Outsourcing telemarketing to a third party may raise your risk profile. That appears to be the lesson from a recent discovery ruling in Mey v. Monitronics International, Inc., et al, highlighting the burgeoning legal exposure for companies that outsource telemarketing services.
Minitronics is a home security company that engaged a small army of independent contractors—styled “authorized dealers”—to sell its products and services through a nationwide telemarketing campaign. According to the half-dozen class-action lawsuits that sprang up in response, many of these contractors violated the Telephone Consumer Protection Act by, among other things, placing calls to numbers on the Do Not Call registry.
The cases have all been funneled to the Northern District of West Virginia by the multidistrict litigation panel. Mey is the oldest case of the lot.

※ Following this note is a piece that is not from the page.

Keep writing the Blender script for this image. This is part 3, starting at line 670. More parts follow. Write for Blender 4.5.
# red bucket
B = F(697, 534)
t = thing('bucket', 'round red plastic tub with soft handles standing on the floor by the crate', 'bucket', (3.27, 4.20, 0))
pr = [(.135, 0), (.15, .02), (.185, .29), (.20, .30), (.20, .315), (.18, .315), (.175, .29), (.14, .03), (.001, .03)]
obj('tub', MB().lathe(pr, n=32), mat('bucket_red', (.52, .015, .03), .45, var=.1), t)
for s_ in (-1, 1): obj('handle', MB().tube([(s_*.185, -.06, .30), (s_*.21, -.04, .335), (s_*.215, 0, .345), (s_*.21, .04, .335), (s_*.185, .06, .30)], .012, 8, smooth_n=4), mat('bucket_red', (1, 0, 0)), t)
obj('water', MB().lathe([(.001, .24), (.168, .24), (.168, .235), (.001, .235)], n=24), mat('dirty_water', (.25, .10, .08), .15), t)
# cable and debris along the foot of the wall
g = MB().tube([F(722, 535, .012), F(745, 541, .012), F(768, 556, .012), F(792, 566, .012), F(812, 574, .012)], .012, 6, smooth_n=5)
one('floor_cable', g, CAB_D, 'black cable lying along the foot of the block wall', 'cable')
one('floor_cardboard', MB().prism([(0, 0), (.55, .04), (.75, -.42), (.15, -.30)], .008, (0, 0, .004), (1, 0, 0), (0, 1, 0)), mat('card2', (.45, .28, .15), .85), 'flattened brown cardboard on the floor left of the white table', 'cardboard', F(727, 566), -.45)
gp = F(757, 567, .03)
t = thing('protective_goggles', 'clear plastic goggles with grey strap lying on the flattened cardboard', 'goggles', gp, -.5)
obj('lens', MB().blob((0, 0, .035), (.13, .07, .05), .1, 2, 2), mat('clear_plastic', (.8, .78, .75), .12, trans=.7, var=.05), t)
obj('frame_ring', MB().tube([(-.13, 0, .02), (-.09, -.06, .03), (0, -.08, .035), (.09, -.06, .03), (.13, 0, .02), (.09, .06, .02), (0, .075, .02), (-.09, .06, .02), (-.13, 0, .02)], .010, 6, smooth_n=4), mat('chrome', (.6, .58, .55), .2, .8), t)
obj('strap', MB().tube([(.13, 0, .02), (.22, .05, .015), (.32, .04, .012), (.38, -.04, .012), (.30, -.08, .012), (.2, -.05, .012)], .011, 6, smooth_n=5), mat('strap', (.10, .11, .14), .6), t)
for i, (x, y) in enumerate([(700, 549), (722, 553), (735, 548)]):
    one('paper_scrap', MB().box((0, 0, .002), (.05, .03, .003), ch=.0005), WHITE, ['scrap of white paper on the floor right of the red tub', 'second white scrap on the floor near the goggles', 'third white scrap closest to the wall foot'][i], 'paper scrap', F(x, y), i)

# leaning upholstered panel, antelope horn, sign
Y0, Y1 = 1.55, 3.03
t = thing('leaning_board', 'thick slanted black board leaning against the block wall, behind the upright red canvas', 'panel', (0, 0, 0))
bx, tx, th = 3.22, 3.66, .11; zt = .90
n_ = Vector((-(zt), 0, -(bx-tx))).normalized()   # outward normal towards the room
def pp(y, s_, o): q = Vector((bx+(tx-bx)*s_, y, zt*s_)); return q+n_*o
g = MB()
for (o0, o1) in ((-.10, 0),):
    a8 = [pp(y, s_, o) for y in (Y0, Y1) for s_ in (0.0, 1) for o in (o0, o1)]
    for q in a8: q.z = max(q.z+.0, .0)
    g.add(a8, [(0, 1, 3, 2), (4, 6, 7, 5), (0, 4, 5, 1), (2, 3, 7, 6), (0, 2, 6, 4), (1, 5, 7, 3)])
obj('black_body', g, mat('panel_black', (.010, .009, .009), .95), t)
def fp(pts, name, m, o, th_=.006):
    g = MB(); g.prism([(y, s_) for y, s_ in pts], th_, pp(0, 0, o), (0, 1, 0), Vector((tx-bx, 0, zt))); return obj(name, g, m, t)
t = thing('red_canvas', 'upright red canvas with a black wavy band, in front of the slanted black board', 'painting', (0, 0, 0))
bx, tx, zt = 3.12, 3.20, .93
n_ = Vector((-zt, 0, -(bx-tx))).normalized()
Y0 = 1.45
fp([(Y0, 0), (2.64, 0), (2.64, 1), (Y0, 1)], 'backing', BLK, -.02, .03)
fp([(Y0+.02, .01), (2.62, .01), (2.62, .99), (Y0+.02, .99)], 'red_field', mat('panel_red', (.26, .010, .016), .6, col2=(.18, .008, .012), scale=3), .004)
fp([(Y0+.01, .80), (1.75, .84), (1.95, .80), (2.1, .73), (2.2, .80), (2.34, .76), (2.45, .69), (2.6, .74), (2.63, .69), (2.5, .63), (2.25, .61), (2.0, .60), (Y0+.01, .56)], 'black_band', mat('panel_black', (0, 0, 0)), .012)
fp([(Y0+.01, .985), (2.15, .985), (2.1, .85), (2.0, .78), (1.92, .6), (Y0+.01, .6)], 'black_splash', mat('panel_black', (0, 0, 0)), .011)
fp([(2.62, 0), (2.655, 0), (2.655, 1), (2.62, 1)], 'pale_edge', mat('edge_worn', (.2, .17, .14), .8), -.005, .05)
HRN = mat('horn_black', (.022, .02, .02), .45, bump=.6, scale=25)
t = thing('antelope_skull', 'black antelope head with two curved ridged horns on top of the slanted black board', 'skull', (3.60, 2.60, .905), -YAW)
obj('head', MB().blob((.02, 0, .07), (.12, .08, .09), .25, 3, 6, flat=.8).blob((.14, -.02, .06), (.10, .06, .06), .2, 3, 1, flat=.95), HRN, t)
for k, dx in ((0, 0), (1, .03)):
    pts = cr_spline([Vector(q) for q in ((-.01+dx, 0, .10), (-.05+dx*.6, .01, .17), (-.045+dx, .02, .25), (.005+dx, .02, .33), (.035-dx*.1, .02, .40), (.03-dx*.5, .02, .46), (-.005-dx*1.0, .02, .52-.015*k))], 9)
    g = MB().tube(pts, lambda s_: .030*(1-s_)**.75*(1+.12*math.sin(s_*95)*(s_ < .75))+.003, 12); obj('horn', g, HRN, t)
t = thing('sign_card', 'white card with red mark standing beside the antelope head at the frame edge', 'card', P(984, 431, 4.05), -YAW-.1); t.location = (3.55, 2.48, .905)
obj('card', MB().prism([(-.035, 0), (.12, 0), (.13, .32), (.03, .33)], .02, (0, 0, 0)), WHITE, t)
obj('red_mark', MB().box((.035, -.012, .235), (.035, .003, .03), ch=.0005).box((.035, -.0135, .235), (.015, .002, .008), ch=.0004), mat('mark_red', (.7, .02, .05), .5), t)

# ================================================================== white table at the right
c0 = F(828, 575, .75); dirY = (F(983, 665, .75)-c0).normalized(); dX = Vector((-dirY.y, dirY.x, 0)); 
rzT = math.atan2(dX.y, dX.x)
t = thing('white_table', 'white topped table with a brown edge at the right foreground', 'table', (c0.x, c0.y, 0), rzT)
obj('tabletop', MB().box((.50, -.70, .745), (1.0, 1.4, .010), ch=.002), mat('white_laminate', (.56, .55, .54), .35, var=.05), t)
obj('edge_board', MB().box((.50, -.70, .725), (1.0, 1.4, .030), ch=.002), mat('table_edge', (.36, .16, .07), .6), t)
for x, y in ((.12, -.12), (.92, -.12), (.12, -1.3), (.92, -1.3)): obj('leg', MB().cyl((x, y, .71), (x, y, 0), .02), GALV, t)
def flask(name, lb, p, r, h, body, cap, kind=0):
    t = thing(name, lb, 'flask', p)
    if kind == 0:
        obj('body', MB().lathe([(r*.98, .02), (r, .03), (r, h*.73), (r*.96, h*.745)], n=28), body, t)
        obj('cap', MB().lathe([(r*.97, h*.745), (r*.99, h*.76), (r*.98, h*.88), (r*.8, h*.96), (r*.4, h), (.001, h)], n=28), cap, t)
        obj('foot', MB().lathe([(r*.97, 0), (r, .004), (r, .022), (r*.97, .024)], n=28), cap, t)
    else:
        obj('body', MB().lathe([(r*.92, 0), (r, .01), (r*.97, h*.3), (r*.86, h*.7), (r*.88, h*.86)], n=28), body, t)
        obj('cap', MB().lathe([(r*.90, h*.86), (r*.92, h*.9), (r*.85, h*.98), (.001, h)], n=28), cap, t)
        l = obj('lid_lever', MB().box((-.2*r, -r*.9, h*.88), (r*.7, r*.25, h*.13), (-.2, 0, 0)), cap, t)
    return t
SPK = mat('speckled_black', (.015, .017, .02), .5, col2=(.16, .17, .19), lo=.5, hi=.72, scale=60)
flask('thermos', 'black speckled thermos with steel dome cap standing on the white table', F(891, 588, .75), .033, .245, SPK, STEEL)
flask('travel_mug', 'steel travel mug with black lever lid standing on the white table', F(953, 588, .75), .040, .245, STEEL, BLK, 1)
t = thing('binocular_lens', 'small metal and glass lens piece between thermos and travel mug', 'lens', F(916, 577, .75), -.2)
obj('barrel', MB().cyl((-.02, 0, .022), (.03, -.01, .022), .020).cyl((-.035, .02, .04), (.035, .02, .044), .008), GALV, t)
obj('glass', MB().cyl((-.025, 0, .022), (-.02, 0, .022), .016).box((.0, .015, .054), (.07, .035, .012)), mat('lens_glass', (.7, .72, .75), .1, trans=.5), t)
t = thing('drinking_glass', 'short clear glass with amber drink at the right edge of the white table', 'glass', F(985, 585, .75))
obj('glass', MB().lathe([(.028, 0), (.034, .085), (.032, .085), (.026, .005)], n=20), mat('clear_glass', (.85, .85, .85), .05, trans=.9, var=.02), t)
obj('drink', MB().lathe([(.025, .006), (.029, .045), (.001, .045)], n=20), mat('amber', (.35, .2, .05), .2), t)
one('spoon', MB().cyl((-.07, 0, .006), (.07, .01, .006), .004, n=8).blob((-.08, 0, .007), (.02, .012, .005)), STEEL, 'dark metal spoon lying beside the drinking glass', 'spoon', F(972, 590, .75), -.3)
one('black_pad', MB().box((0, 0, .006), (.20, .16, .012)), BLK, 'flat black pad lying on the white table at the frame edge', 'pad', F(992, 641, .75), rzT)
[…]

In Mey, Minitronics argued that it could not be liable for its independent contractors’ alleged violations of the TCPA. But the court rejected that argument, looking to a recent FCC ruling that recognized, for the first time, that common law principles of agency can lead to vicarious liability for TCPA violations. The court allowed additional discovery from Minitronics to see whether it knew of, and ratified, its dealer’s wayward ways.
That’s when things got even more interesting. The plaintiff demanded discovery related to all of Minitronic’s authorized dealers, not just the one dealer (known as VMS) that supposedly harmed her and the putative class. In particular, the plaintiff asked Minitronics to disclose consumer complaints made against any of its authorized dealers. Minitronics refused, arguing that actions of other authorized dealers were not relevant to its potential vicarious liability for the actions of VMS. Plaintiff moved to compel.
Magistrate Judge Kaull granted the motion to compel. The trove of information as to all dealer complaints was discoverable, he reasoned, not just because it may contain nuggets about VMS, but also because it might show that Minitronics “responded differently to other dealers accused of violating the TCPA than [it] did to VMS.” The comparison was relevant to whether Minitronics ratified VMS’s conduct, the court suggested, because it might show that Minitronics took more aggressive steps to stop other dealers’ violations of the TCPA than it did for VMS.
Given the apparent scope of Minitronic’s nationwide telemarketing campaign, discovery of this magnitude is likely to be both onerous and expensive. Even if Minitronics can ultimately avoid vicarious liability, it’s now subject to being second guessed for how it dealt with each and every subcontractor.
Companies that outsource their telemarketing should take notice. The new prospect of vicarious liability not only increases the risk of drawing (and potentially losing) a TCPA lawsuit—it also seems to open the door for more costly and probing discovery practice.